Alléluia ! La croissance est de retour en France. Le gouvernement et la plupart des économistes se réjouissent. Mais de quelle « croissance » s’agit-il ? Et qui en profite ?
Le PIB (produit intérieur brut) de la France a progressé de 1,9 % en 2017. C’est le chiffre le plus élevé depuis 2011 (2,1 %). En 2012, la hausse était pratiquement nulle (0,2 %) et ensuite la croissance avait redémarré lentement.
Selon l’INSEE, cette accélération s’explique principalement par la hausse de l’investissement des entreprises et des ménages, surtout sur la deuxième partie de l’année 2017. L’investissement des entreprises a augmenté de 4,3 % (+ 3,4 % en 2016), et celui des ménages (il s’agit des achats de logements neufs) a accéléré de 5,1 % (+ 2,4 % en 2016). La reprise de l’investissement des entreprises s’explique d’abord par la hausse des profits dopée par les cadeaux de l’État (CICE, baisse de l’impôt sur les sociétés) et par le cycle normal des investissements : les équipements ont été peu renouvelés depuis quelques années, d’où une hausse du taux d’utilisation des capacités de production dans l’industrie qui retrouve son niveau du début 2008. Si la demande des ménages ralentit (+ 1,3 % après + 2,1 % en 2016), la demande extérieure est plus vigoureuse et les exportations progressent.

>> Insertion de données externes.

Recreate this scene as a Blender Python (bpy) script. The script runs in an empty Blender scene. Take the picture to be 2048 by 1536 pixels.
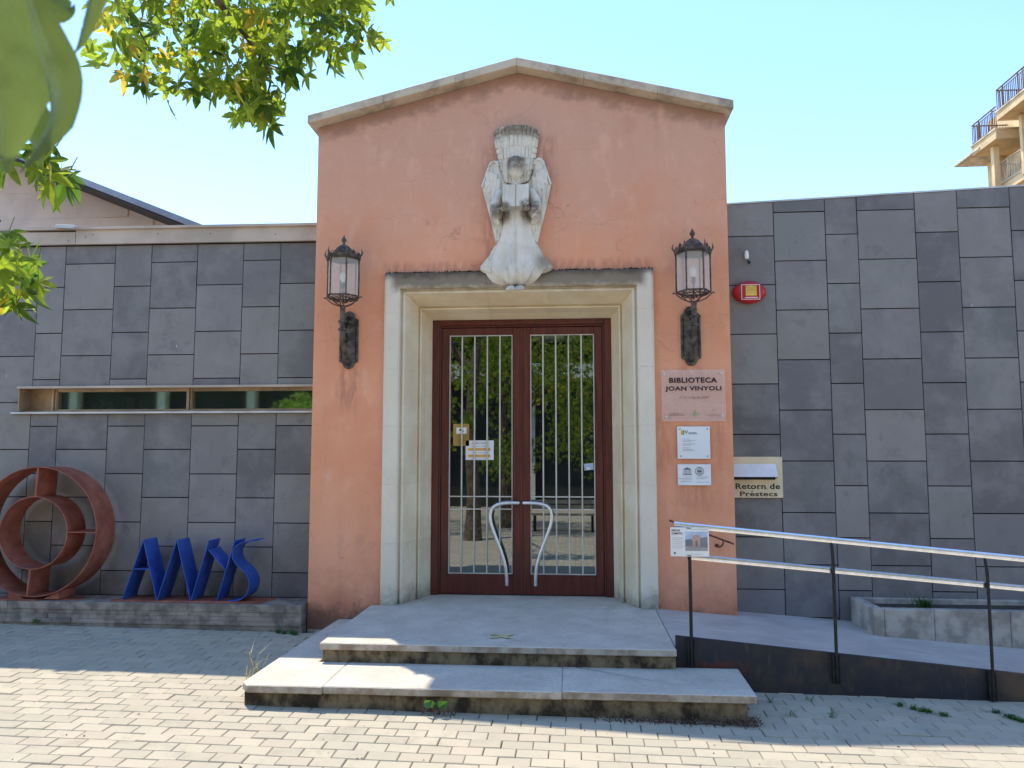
import bpy, bmesh, math, random
from mathutils import Vector, Matrix
import mathutils.noise as mn
R = math.radians
random.seed(7)
sc = bpy.context.scene
col = sc.collection

# ------------------------------------------------------------------ camera
cd = bpy.data.cameras.new('camera'); cam = bpy.data.objects.new('camera', cd); col.objects.link(cam)
cam.location = (0, -7.75, 1.52)
yaw, pit = R(4.6), R(5.2)
fwd = Vector((-math.sin(yaw)*math.cos(pit), math.cos(yaw)*math.cos(pit), math.sin(pit)))
cam.rotation_euler = fwd.to_track_quat('-Z', 'Y').to_euler()
cd.sensor_width = 36; cd.lens = 1550/2048*36; cd.clip_start = .02; cd.clip_end = 3000
cd.dof.use_dof = True; cd.dof.focus_distance = 7.5; cd.dof.aperture_fstop = 11
sc.camera = cam
# ------------------------------------------------------------------ light
SUN = Vector((-.335, .405, 1.0)).normalized()
w = bpy.data.worlds.new('World'); sc.world = w; w.use_nodes = True
nt = w.node_tree; sky = nt.nodes.new('ShaderNodeTexSky'); sky.sky_type = 'NISHITA'; sky.sun_disc = False
sky.sun_elevation = math.asin(SUN.z); sky.sun_rotation = math.atan2(SUN.x, SUN.y)
sky.air_density = 1.0; sky.dust_density = 0.0; sky.ozone_density = 6.0
bg = nt.nodes['Background']; nt.links.new(sky.outputs[0], bg.inputs[0]); bg.inputs[1].default_value = .15
sl = bpy.data.lights.new('sun', 'SUN'); so = bpy.data.objects.new('sun', sl); col.objects.link(so)
sl.energy = 2.3; sl.angle = R(.6); sl.color = (1, .91, .76)
so.rotation_euler = (-SUN).to_track_quat('-Z', 'Y').to_euler(); so.location = (-5, 8, 20)
sc.view_settings.view_transform = 'Standard'; sc.view_settings.look = 'None'
sc.view_settings.exposure = 1.52; sc.view_settings.gamma = 1

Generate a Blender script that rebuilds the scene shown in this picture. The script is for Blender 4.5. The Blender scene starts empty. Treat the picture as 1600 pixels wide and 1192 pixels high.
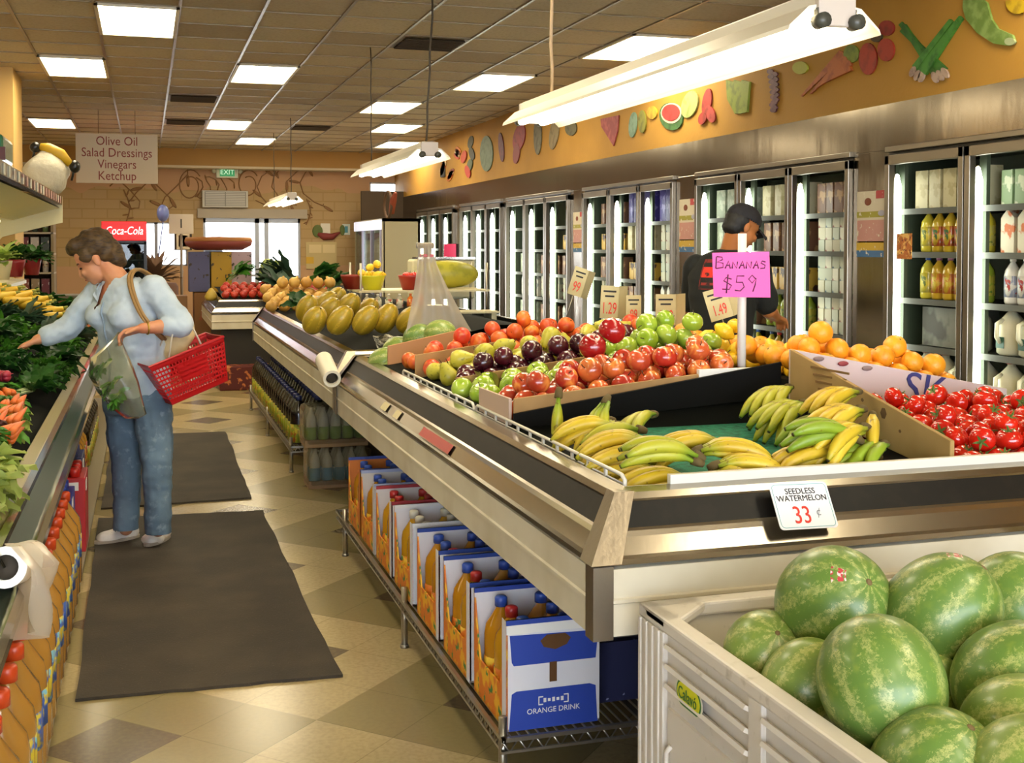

La banque Natixis a sorti récemment une note intitulée « La dynamique du capitalisme est aujourd’hui bien celle qu’avait prévue Karl Marx » ; au-delà du contenu de la note, le titre a une part de vérité : les profits ont augmenté, la demande existe (malgré la compression des salaires et des prestations sociales), et il faut renouveler le capital.
L’économie française sur de bons rails ?
Emportée par on ne sait quelle substance hallucinogène, une journaliste économique du Monde titrait ainsi son article le 31 janvier : « L’économie française est désormais sur de bons rails ». Certes, les quelques dixièmes de points supplémentaires de croissance augmentent les recettes fiscales (TVA en premier lieu) et rendent plus facile la réduction des déficits, tout du moins tant que les taux d’intérêt ne remontent pas (ce qui accroîtra la charge de la dette).
Mais rien ne permet de dire si, au-delà de 2018, ce n’est pas le profil en « tôle ondulée » de la croissance, à l’œuvre depuis 2009-2010, qui va revenir : après quelques années passables, un fort ralentissement intervient (cela même si ne se déclenche pas la crise financière sous-jacente).
Ensuite, sans aucunement tomber dans le patriotisme économique, force est de constater que l’économie française, et d’abord l’industrie, est fort affaiblie par rapport à ses concurrents : l’industrie est tombée à 12,4 % du PIB (contre 16,5 % en 2000) et a perdu un million d’emplois. La production automobile a baissé de 25 % par rapport à 2007. La part de marché de la France dans les exportations de la zone euro continue de reculer.
Enfin, les créations d’emplois sont dérisoires par rapport au niveau du chômage : d’après les prévisions de l’INSEE, le taux de chômage ne devrait que légèrement reculer, pour atteindre 9,4 % de la population active à la mi-2018, contre 9,7 % aujourd’hui. De plus les emplois créés sont, comme avant la « reprise », souvent précaires. Ainsi, comme le reconnait un responsable de l’institut patronal COE-Rexecode cité par les Échos : « c’est grâce à l’intérim que les créations d’emplois sont positives » dans l’industrie (selon l’institut patronal, l’industrie a créé 10 000 postes en 2016). Une goutte d’eau par rapport aux millions de chômeurEs sur lesquels le discours dominant rejette la responsabilité de leur situation : « si vous ne trouvez pas de travail, c’est que vous n’êtes pas assez formés ».
Une reprise pour les riches
En fait, cette « reprise » profite surtout aux capitalistes et aux revenus élevés. Pour eux, tout se conjugue dans le sens d’une hausse de leurs revenus : hausse des plus-values boursières, dividendes versés par les entreprises, augmentation des prix de l’immobilier, éléments « annexes » de la rémunération, etc. Par contre, pour le reste de la population, c’est une spirale dépressive qui fonctionne : stagnation des salaires et des allocations, hausse de la CSG et recul des services publics.
Plus que jamais, notre anticapitalisme n’est pas indexé sur le taux de croissance. À 2 % ou 0,5 % par an, la logique mesquine et destructrice du capitalisme est la même. Pour y mettre fin, il faut s’attaquer au pouvoir de ceux qui profitent du système, et faire fonctionner l’économie sur d’autres bases et suivant une autre rationalité que celle qui prépare la prochaine crise financière et détruit la planète. Et dans l’immédiat, l’urgence est de s’atteler à construire la mobilisation contre les prochaines attaques annoncées par la bande à Macron.